In Berlins Kreuzberg eskaliert der Konflikt um den Lärm vor Kneipen und Spätis. Anwohner kämpfen für ihre Nachtruhe, während Gastronomen um ihre Existenz fürchten. Seit Monaten sorgen besonders die Vorfälle in der Graefekiez-Gegend für Schlagzeilen. Eine aktuelle Umfrage des Bezirksamts zeigt: 73 Prozent der Anwohner fühlen sich durch nächtlichen Lärm belastet.

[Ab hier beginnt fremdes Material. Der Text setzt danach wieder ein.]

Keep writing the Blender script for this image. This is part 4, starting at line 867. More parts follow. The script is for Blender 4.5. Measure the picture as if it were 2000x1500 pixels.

Die Fronten sind verhärtet. «Wir können nicht mehr schlafen. Meine Kinder sind in der Schule unkonzentriert, weil vor unserem Fenster bis 3 Uhr morgens gefeiert wird», sagt Marianne Weber, die seit 20 Jahren im Kiez wohnt. Auf der anderen Seite stehen Barbetreiber wie Toni Müller: «Wenn wir unsere Gäste um 22 Uhr reinschicken müssen, können wir gleich zumachen.«
Der Bezirk versucht zu vermitteln, doch ohne durchschlagenden Erfolg. Mehrere Runde Tische endeten ohne Lösung. Vor Ort erlebe ich häufig das gleiche Bild: An warmen Abenden drängen sich die Menschen mit Flaschen vor den Spätis, Gespräche und Lachen hallen durch die engen Straßen.
In anderen Kiezen wie Friedrichshain hat man bereits Modellprojekte mit Lärmschutzwänden und sogenannten «Kiezläufern» eingeführt. Diese sprechen feiernde Gruppen an und bitten um Rücksichtnahme.
Dieser Konflikt steht beispielhaft für die Herausforderungen wachsender Metropolen. In Hamburg und München gibt es ähnliche Probleme. Anwohner ziehen zunehmend vor Gericht. Die Frage bleibt: Wie viel Leben verträgt eine Stadt? Und wer bestimmt die Regeln für das Zusammenleben in beliebten Ausgehvierteln?